Daily Archives: March 2, 2017

Anchoring Doesn’t Have to be a Problem …

… or even a concern, if you approach negotiations in a fact-based manner, instead of a seat-of-your-pants manner, like most negotiations are approached.

What are we talking about? We’re talking about the tendency for us to fix our thoughts around a particular number, point, or fact rather than thinking logically and independently about a decision. In particular, the fixation that occurs when people consider a particular value for an unknown quantity before estimating the quantity. From that point on, the estimates then stay close to the number considered, even if the estimate is way, way off. The absolutely proven phenomenon discussed in detail in the public defender‘s recent pro piece over on Spend Matters + on how to hone your procurement negotiation skills by learning the right way to think (fist part free, full article requires membership).

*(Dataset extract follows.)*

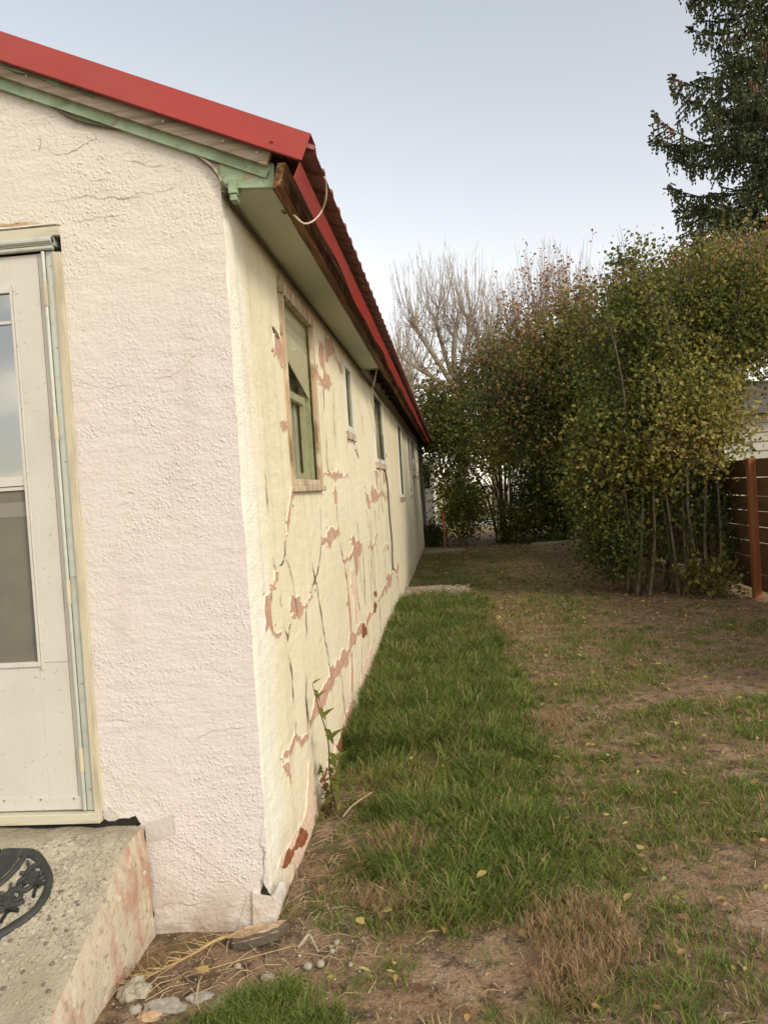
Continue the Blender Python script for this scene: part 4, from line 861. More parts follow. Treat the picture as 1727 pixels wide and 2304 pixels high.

Anchoring happens if you begin your negotiation or event with a price that is based on current price, a recent supplier quote, a market index, or some other number that may or may not have any basis in reality. Anchoring is avoided if you start with a price that is based on a should cost model, for a product, or an amalgamated index by a large analyst firm or statistics bureau for services category.

The should cost model should be based on a detailed cost breakdown that takes into account raw material costs (at market indexed rates), average labour costs for a region, average overhead costs, and any advances in production technology. A current cost, a current market cost, or even a project cost from a trusted supplier is not a should cost – and negotiations should ALWAYS be based on should cost. It might seem a waste of time for a product you’ve sourced ten times over the past ten years, or a service that you’ve paid the same rate for from three different manpower suppliers over the past three years, but that’s a very small sample of the market price at large, or the should cost price.

So do a detailed should cost model (or, for a service, detailed market research and break it down against average salaries available through a number of portals, augmented with standard contractor / manpower / outsourcer mark-up) and start your negotiations around that reasonable, logical, point — even if it’s half of what the supplier is quoting. Remember, you can scream that they take their unreasonable cost off the table or you walk because you can say “look, I have a should cost model right here that backs up the reasonableness of my number — so we’re starting within 20% of this and adjusting as necessary, or we’re not starting at all”.